Students investigate how reusing and recycling materials can reduce waste in their school and community, then apply their learning to create real solutions others can use. Through Trash to Treasure Day, a field trip to the Guthrie Opportunity Center, a virtual tour of the Lexington Recycle Center, and short research, they build science understanding about natural resources, earth materials, energy, and environmental change. They use collaboration, critique, and reflection to design recycled art, reuse tools, and a school-wide recycling bin station with clear signs that teach others how to sort materials correctly. The project culminates in the Waste Warriors Museum, where students present their work to families, school staff, and community visitors and show growth through a before-and-after sorting challenge.
Learning goals
Students will research how natural resources, earth materials, energy use, and waste affect living things and local environments, then make evidence-based claims about how reusing and recycling can reduce community waste. They will design, build, and improve recycled art, reuse tools, and a school recycling bin station by applying simple planning, measuring, sorting, and problem-solving skills. Students will collaborate in discussions, give and receive respectful peer feedback, and revise their explanations and models so they can clearly communicate their ideas to families, school staff, and community visitors. They will also reflect on their learning through sorting challenges and audio responses that show how their actions at home and school can help reduce waste.
Standards
[Common Core] CCSS.ELA-Literacy.W.3.7 - Conduct short research projects that build knowledge about a topic.
[Next Generation Science Standards] ESS.2.A - Earth Materials and Systems
[Next Generation Science Standards] 3-5.AF.7.3 - Respectfully provide and receive critiques from peers about a proposed procedure, explanation, or model by citing relevant evidence and posing specific questions.
[Next Generation Science Standards] PS.3.B - Conservation of Energy and Energy Transfer
[Next Generation Science Standards] ESS.3.D - Global Climate Change
[Common Core] CCSS.ELA-Literacy.SL.3.1 - Engage effectively in a range of collaborative discussions (one-on-one, in groups, and teacher-led) with diverse partners on grade 3 topics and texts, building on others' ideas and expressing their own clearly.
[Next Generation Science Standards] 3-LS4-4 - Make a claim about the merit of a solution to a problem caused when the environment changes and the types of plants and animals that live there may change.
[Next Generation Science Standards] ESS.1.B - Earth and the Solar System
Competencies
Effective Communication - Students practice listening to understand, communicating with empathy, and share their learning through exhibiting, presenting and reflecting on their work.
Critical Thinking & Problem Solving - Students consider a variety of innovative approaches to address and understand complex questions that are authentic and important to their communities.
Collaboration - Students co-design projects with peers, exercise shared-decision making, strengthen relational agency, resolve conflict, and assume leadership roles.
Content Expertise - Students develop key competencies, skills, and dispositions with ample opportunities to apply knowledge and engage in work that matters to them.
Self Directed Learning - Students use teacher and peer feedback and self-reflection to monitor and direct their own learning while building self knowledge both in and out of the classroom.
Academic Mindset - Students establish a sense of place, identity, and belonging to increase self-efficacy while engaging in critical reflection and action.
Products
Students will create recycled art pieces and simple reuse tools, along with research notes, labeled sketches, and planning drafts that show how reused materials can reduce waste.

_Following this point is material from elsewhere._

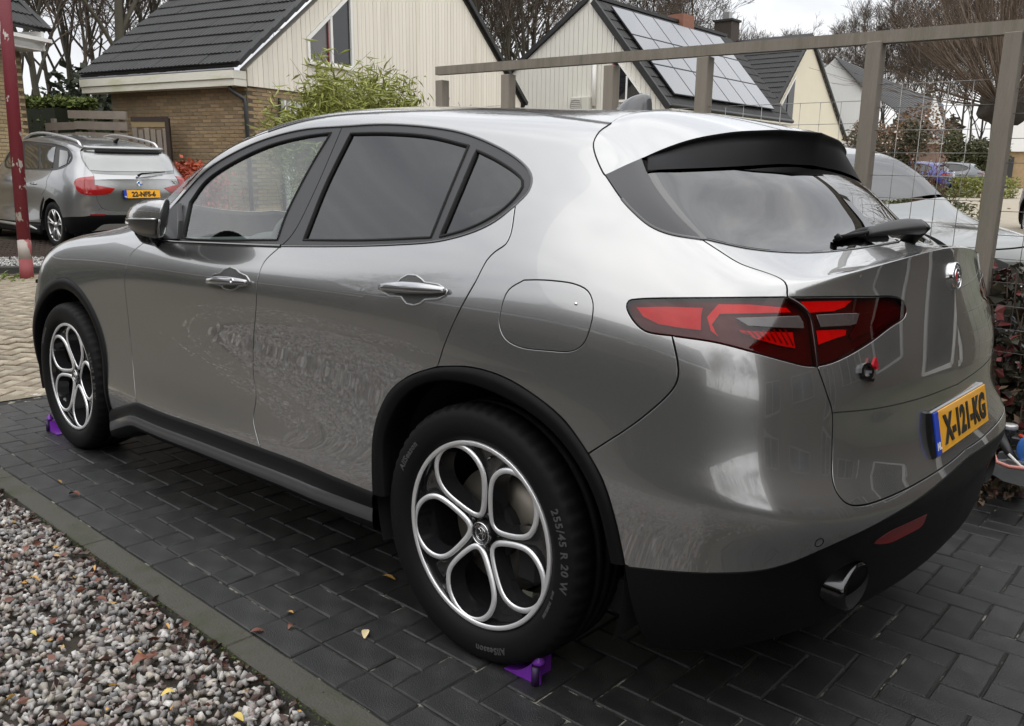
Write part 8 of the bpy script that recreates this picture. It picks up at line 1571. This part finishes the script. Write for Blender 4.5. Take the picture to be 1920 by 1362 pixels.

They will also design and build a school-wide recycling bin station with student-made sorting signs and reminder messages that help others place materials in the correct bins. Throughout the project, students will produce audio reflections after the virtual Lexington Recycle Center tour and complete a before-and-after sorting challenge using real recyclables to show growth in understanding. By the end, they will present all work in a Waste Warriors Museum for families, school staff, and Guthrie Opportunity Center visitors.
Launch
Students enter for “Trash to Treasure Day” and find the classroom set up with clean recyclable materials, mixed trash, and a few everyday objects that could be reused in new ways. In teams, they sort the items, debate where each belongs, and try a quick challenge to turn one item into something useful, then share how reusing materials could reduce waste in their school or community. Afterward, the class creates a notice-and-wonder chart and records questions they want to investigate before the virtual tour of the Lexington Recycle Center and the field trip to the Guthrie Opportunity Center. End by introducing the challenge: create recycled art or reuse tools, design a school-wide recycling bin station with clear signs, and prepare to teach others at the Waste Warriors Museum.
Exhibition
Host a Waste Warriors Museum in the classroom where students display their recycled art, reuse tools, and the school-wide recycling bin station with sorting signs and reminder messages. Students welcome families, school staff, and Guthrie Opportunity Center visitors, explain how their designs reduce waste, and demonstrate a live sorting challenge with real recyclables to show their learning growth. Include short student audio reflections from the Lexington Recycle Center virtual tour at each display so guests can hear one action students plan to take at home or school. Before the event, students rehearse their presentations, gather feedback on clarity, and revise their display explanations one final time.